Die Wegweisung war unzureichend, ich verlief mich beim ersten Mal, erreichte mein Ziel nicht und versuchte es Wochen später erneut. Ich hielt mich nun an meine Karte, sie wies, abzweigend von der Hauptstraße, einen Wanderweg quer durch ein Waldgebiet aus. Wo er beginnen sollte, war der Eingang durch ein Gatter versperrt. Ich wich auf einen in dieselbe Richtung führenden Feldweg aus und geriet auf zuwachsende Wiesen hinter dem Wald. Der Weg verzweigte sich dreifach. Ich ging alles ab und geriet jeweils in eine Sackgasse. Am Schluss stolperte ich pfadlos zwischen Bäumen und durchs Unterholz immer weiter … und erreichte wieder den eingangs versperrten Waldweg. Er schien kaum mehr begangen oder befahren, ein entwurzelter Baumriese lag offenbar schon Monate quer über ihm. Das Gatter am Wegende konnte ich umgehen und las nun auch „Betreten verboten“, betreffend die Richtung, aus der ich kam. Von da an ging es bis zum Ende gut voran.

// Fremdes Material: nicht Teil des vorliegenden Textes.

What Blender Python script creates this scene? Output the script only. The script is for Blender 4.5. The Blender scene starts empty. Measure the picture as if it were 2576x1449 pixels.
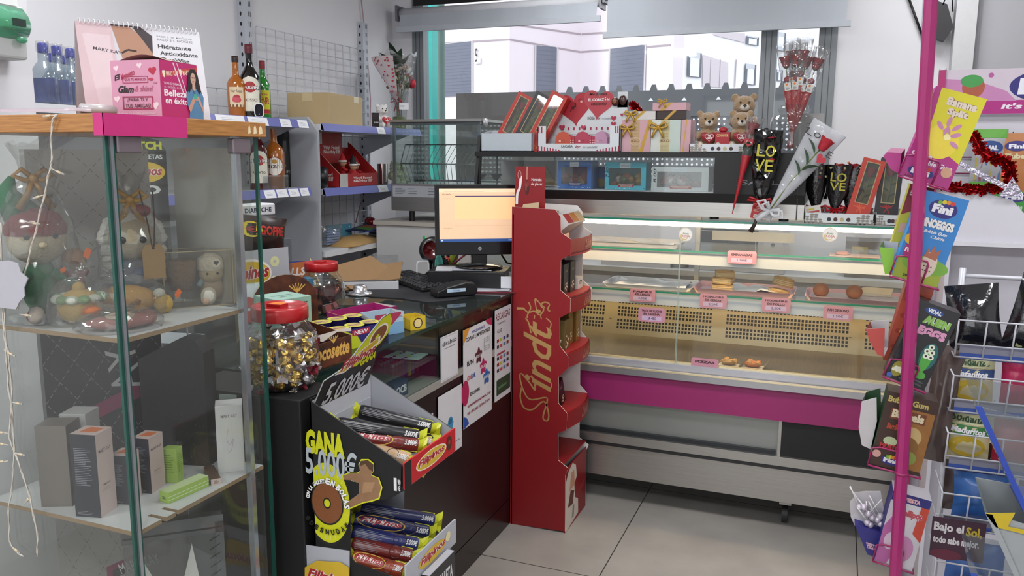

Dieser Ort ließ mich nicht los. Recherchieren im Netz war mühsam und lange unergiebig. Über *** gibt es keinen Wikipedia-Artikel, dafür einen über das Nachbardorf, hier fand sich ein kleiner Hinweis. Ich folgte dem Faden und bekam die Geschichte des Unortes im Wesentlichen heraus. Er ist nicht sehr alt, als Vorwerk erst im 19. Jahrhundert gegründet. Lange war es eine Schäferei. Kurz vor dem 2. Weltkrieg kam ein neuer Eigentümer, ein hoher Beamter aus Berlin, Nationalsozialist und Antisemit und in Hitlers Bewegung von Anfang an stark engagiert. Quellen zeichnen eine düstere Vita, ein ungünstiges Charakterbild – ich kann das nicht im Detail überprüfen. Tatsache bleibt, dass der Mann in jenen Jahren in Berührung kam mit Widerstandskreisen, hohen Offizieren, adligen Grundbesitzern. Er stellte ihnen Geheimmaterial zur Verfügung, auch über Massenmorde, und beteiligte sich an den Vorbereitungen zum 20. Juli 1944. Sein Verhalten an diesem Tag soll zögerlich gewesen sein, es hat ihn nicht vor Prozess und Hinrichtung bewahrt. Der schäumende Hitler verfügte, dass der Abtrünnige vor seinem eigenen den Tod dreier anderer in Plötzensee mit ansehen musste.
Das Vorwerk wurde vom Staat eingezogen. Nach dem Krieg etablierte sich dort ein volkseigener Betrieb und produzierte in vielen Ställen eines der Grundnahrungsmittel – nach der Wende: geschlossen. Wie alle anderen Nachkommen der hingerichteten Verschwörer erhielt auch in diesem Fall die Familie das Grundeigentum zurück und bewirtschaftet es bis heute. Verpachtung dürfte die Hauptrolle spielen. Es wurde auch wieder eine Schäferei begründet. Doch Herden sah ich jetzt keine mehr.
All das taugt wenig, um den Fremdenverkehr anzukurbeln. Es ist nur Teil der wahren, katastrophalen Geschichte eines Landstrichs im 20. Jahrhundert. So gesehen erweist sich die Konjunktur für Fontanesche Anekdoten und Histörchen als Sehnsucht nach der vermeintlichen Idylle vor 1914. Als wäre alles Spätere nur ein böser Traum und nicht im Ablauf der Geschichte, Generation für Generation, selbst schon begründet.